Lost at this point.

Long post warning, sorry.

So after fighting for over a week, and my daughter and I staying with my mom, my husband finally got “the text”. Hopefully now he’ll figure it out and help me save this marriage.

“I do love you. But I’m really sick of you just putting yourself in front of everyone else. I’m your wife. You should want to be here with me. I know, it was my choice to stay here, but every time I do, I hope and pray that you’ll come and stay with me and you never do anymore. It hurts.

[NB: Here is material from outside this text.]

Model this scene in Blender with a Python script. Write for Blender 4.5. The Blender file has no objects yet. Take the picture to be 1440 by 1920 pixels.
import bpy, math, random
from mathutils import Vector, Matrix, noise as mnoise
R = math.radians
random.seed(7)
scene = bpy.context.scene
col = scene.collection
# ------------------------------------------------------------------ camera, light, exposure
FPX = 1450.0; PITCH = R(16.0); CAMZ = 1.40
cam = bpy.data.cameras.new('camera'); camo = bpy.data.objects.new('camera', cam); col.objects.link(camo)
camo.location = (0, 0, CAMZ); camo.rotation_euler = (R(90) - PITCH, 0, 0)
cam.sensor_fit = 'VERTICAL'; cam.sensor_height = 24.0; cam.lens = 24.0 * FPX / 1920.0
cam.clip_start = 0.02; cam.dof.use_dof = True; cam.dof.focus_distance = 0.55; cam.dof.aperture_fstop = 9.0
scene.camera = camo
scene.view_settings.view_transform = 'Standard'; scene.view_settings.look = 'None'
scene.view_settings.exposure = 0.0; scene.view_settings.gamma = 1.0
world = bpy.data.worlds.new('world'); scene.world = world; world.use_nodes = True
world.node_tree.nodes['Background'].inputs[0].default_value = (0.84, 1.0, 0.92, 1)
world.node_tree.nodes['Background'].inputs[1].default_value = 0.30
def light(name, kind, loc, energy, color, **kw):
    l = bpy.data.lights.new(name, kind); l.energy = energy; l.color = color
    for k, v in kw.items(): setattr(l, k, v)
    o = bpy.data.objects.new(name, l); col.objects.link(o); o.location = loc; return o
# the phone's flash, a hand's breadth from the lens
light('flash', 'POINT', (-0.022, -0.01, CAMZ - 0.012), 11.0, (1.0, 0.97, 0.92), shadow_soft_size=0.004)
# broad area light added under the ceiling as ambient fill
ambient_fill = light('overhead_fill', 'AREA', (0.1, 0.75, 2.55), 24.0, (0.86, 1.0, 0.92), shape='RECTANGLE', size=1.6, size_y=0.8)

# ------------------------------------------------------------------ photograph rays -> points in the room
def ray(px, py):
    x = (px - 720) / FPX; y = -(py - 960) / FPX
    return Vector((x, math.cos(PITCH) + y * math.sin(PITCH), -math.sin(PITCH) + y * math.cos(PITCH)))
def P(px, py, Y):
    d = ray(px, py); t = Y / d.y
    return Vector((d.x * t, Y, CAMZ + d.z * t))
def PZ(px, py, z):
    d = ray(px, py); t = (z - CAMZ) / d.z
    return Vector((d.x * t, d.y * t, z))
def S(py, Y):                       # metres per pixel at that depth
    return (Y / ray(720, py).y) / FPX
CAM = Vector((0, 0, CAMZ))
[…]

There’s so many little (and big) things that you do now, that makes it seem like you don’t love me and you don’t care for me. It’s too overwhelming. I literally feel like our relationship is at its end. No, I don’t want it to be. But I’m not just going to sit here and fight for/with you anymore. That’s not me. If you can’t step up your game and start proving it to me, then I can’t keep going on.

It’s too much, but also way too little. I deserve so much more, but to you, I deserve less. And I know you’re wrong on that part.

I don’t want to lose you. But you’re about to lose me. I can’t fight for you anymore. It hurts too much. I’m tired of fighting for you, and you not even trying to show any type of love or sympathy. Cody Austin, please. For the sake of your family, try harder. I don’t want this to end. I want to be with you forever. But I can’t. Not like this. I’m literally begging you at this point, since you never seem to learn any other time I try.

I do love you. With all my heart, and everything within me. You were my blessing. But now I don’t know what you are. But I do know that I will always love you. Forever. No matter what.”

He left me on read for almost a whole day, then all he texted back was “I love you”. But then he called me before he went to work and we talked for about an hour.